Likwidacja sądów?
Ministerstwo Sprawiedliwości planuje likwidację ponad 100 sadów rejonowych. Chodzi o sądy małe, które zatrudniają poniżej 12 sędziów (o referendarzach się nie mówi).
Trudno to jednoznacznie ocenić, ale taka reforma chyba nie ma sensu, o ile będzie jedynym działaniem nastawionym na cięcie kosztów. Czy naprawdę tędy droga?
A tak na marginesie – to pomysł nowego Ministra czy jeszcze poprzedniego? Kto zgadnie?
Ale skoro nie będzie sadów i ich prezesów (będą ośrodki zamiejscowe) to jak będzie z kancelariami komorników i nadzorem nad ich działaniem?
Nadzór sprawuje prezes. Po reformie skarga trafi do większego miasta, gdzie będzie sąd i jego prezes. Ale w większym mieście więcej spraw, to i dłużej wszystko trwa. Rozpatrywanie skarg także.
Reforma? Dziękuję…
A jak z gospodarczymi? Likwidują je w końcu? Kiedy? Jak?
@Lechu, gospodarczymi sądami? Nie likwidują. Ale likwidują od maja 2012 postępowanie gospodarcze.
Czyli?
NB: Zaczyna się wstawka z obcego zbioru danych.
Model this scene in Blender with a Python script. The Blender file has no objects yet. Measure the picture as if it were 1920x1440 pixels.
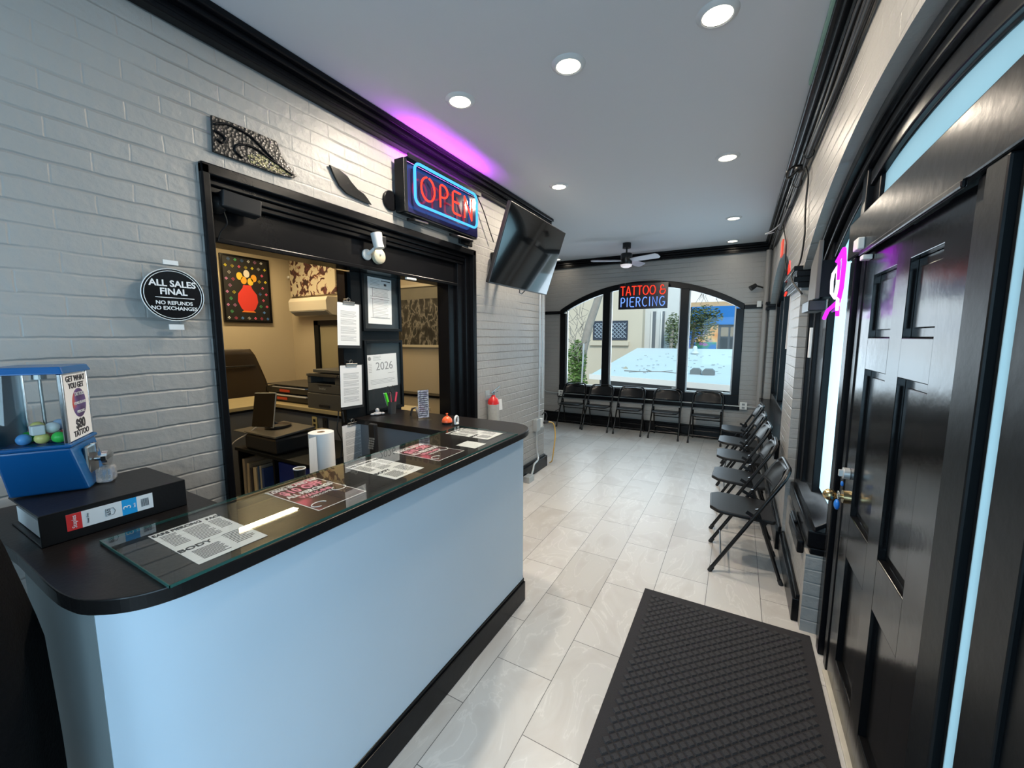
import bpy, bmesh, math, random
from mathutils import Vector, Matrix
C = bpy.context.scene.collection
PI = math.pi
random.seed(7)
V = Vector

# ------------------------------------------------------------------ camera
cam_d = bpy.data.cameras.new('camera'); cam = bpy.data.objects.new('camera', cam_d); C.objects.link(cam)
YAW, PIT, ROLL = 0.508654, 0.1159, 0.00058
fw = V((-math.sin(YAW)*math.cos(PIT), math.cos(YAW)*math.cos(PIT), -math.sin(PIT)))
rt = V((math.cos(YAW), math.sin(YAW), 0)); up = rt.cross(fw)
cam.matrix_world = Matrix(((rt.x, up.x, -fw.x, 1.004), (rt.y, up.y, -fw.y, -1.1616), (rt.z, up.z, -fw.z, 1.6579), (0, 0, 0, 1)))
cam_d.sensor_width = 36; cam_d.lens = 756.5/1920*36; cam_d.clip_start = .02
S = bpy.context.scene; S.camera = cam

# ------------------------------------------------------------------ world, daylight, exposure
S.view_settings.view_transform = 'Standard'; S.view_settings.look = 'None'
S.view_settings.gamma = 1; S.view_settings.use_curve_mapping = False
S.view_settings.exposure = 0.78
W = bpy.data.worlds.new('sky'); S.world = W; W.use_nodes = True
nt = W.node_tree; nt.nodes.clear()
wo = nt.nodes.new('ShaderNodeOutputWorld'); bg = nt.nodes.new('ShaderNodeBackground')
tc = nt.nodes.new('ShaderNodeTexCoord'); sx = nt.nodes.new('ShaderNodeSeparateXYZ'); cr = nt.nodes.new('ShaderNodeValToRGB')
nt.links.new(tc.outputs['Generated'], sx.inputs[0]); nt.links.new(sx.outputs['Z'], cr.inputs[0])
cr.color_ramp.elements[0].position = 0.0; cr.color_ramp.elements[0].color = (.92, .95, .97, 1)
cr.color_ramp.elements[1].position = .4; cr.color_ramp.elements[1].color = (.30, .70, .95, 1)
nt.links.new(cr.outputs[0], bg.inputs[0]); bg.inputs[1].default_value = .72
nt.links.new(bg.outputs[0], wo.inputs[0])

def area(name, loc, size, direction, color, energy, shape='RECTANGLE', sy=None, spread=None):
    l = bpy.data.lights.new(name, 'AREA'); l.shape = shape; l.size = size
    if sy: l.size_y = sy
    l.color = color; l.energy = energy
    if spread: l.spread = spread
    o = bpy.data.objects.new(name, l); C.objects.link(o); o.location = loc
    o.rotation_euler = V(direction).to_track_quat('-Z', 'Y').to_euler()
    return o
# sun: soft winter daylight on the neighbouring buildings
sd = bpy.data.lights.new('sun', 'SUN'); sd.energy = 1.7; sd.angle = .3; sd.color = (1, .93, .82)
so = bpy.data.objects.new('sun', sd); C.objects.link(so); so.rotation_euler = V((-.35, .8, -.9)).to_track_quat('-Z', 'Y').to_euler()
# daylight entering by the windows
def portal(name, loc, sx_, sy_, d):
    o = area(name, loc, sx_, d, (1, 1, 1), 1, sy=sy_); o.data.cycles.is_portal = True
portal('portal_far', (-.47, 6.55, 1.65), 3.2, 2.1, (0, -1, 0))
portal('portal_right', (1.80, 1.0, 1.4), 3.6, 2.6, (-1, 0, 0))
portal('portal_right', (1.80, 4.47, 1.6), 2.9, 2.1, (-1, 0, 0))
DAY = (.50, .78, 1.0)
area('daylight_door', (2.3, .6, 1.2), 3.4, (-1, 0, -.05), DAY, 50, sy=2.1)
area('fill_near_opening', (.5, -3.75, 1.5), 1.4, (-.05, 1, -.1), DAY, 46, sy=1.8)  # fill lamp at an unseen window, added to light the counter
area('fill_side_opening', (1.85, -2.2, 1.6), 1.7, (-1, .35, -.55), DAY, 27, sy=1.5)  # blue fill lamp behind an added, unseen side window for the counter front
area('daylight_far', (-.47, 6.6, 1.75), 2.8, (0, -1, -.15), (.75, .88, 1.0), 32, sy=1.8)
area('daylight_right_far', (1.83, 4.5, 1.5), 2.2, (-1, 0, -.1), DAY, 16, sy=1.5)

# ------------------------------------------------------------------ materials
def new_mat(name):
    m = bpy.data.materials.new(name); m.use_nodes = True
    n = m.node_tree.nodes; return m, n, m.node_tree.links, n['Principled BSDF']
def pm(name, col, rough=.5, metal=0, spec=.5, bump=0, bscale=40, var=0, vscale=6, emit=None, es=0, trans=0, ior=1.45, coat=0, alpha=1):
    m, n, L, b = new_mat(name)
    b.inputs['Base Color'].default_value = (*col, 1); b.inputs['Roughness'].default_value = rough
    b.inputs['Metallic'].default_value = metal; b.inputs['Specular IOR Level'].default_value = spec
    b.inputs['Transmission Weight'].default_value = trans; b.inputs['IOR'].default_value = ior
    b.inputs['Coat Weight'].default_value = coat; b.inputs['Alpha'].default_value = alpha
    t = n.new('ShaderNodeTexCoord')
    if emit: b.inputs['Emission Color'].default_value = (*emit, 1); b.inputs['Emission Strength'].default_value = es
    if bump:
        no = n.new('ShaderNodeTexNoise'); no.inputs['Scale'].default_value = bscale; no.inputs['Detail'].default_value = 4
        bu = n.new('ShaderNodeBump'); bu.inputs['Strength'].default_value = bump; bu.inputs['Distance'].default_value = .01
        L.new(t.outputs['Object'], no.inputs['Vector']); L.new(no.outputs['Fac'], bu.inputs['Height']); L.new(bu.outputs[0], b.inputs['Normal'])
    if var:
        no = n.new('ShaderNodeTexNoise'); no.inputs['Scale'].default_value = vscale; no.inputs['Detail'].default_value = 5
        mx = n.new('ShaderNodeMix'); mx.data_type = 'RGBA'
        mx.inputs['A'].default_value = (*[c*(1-var) for c in col], 1); mx.inputs['B'].default_value = (*[min(1, c*(1+var)) for c in col], 1)
        L.new(t.outputs['Object'], no.inputs['Vector']); L.new(no.outputs['Fac'], mx.inputs['Factor']); L.new(mx.outputs['Result'], b.inputs['Base Color'])
    return m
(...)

Nie będzie odrębnych postępowań gospodarczych, ale będą sądy gospodarcze?
@Lechu, bingo. Dziwne, ale tak właśnie będzie…
To nawet dobre rozwiązanie. Sędziowie nadal się będą specjalizować [;)] w sprawach przedsiębiorców, a odejdą wady postępowania gospodarczego, takie jak np. obowiązkowe wezwanie do zapłaty, albo prekluzja dowodowa; dobrze rozumiem?
@Lechu, co do doświadczenia sędziów to taka jest intencja. Co do prekluzji to będzie to ujęte nieco inaczej (ale długo by o tym pisać)i będzie dotyczyć WSZYSTKICH postępowań.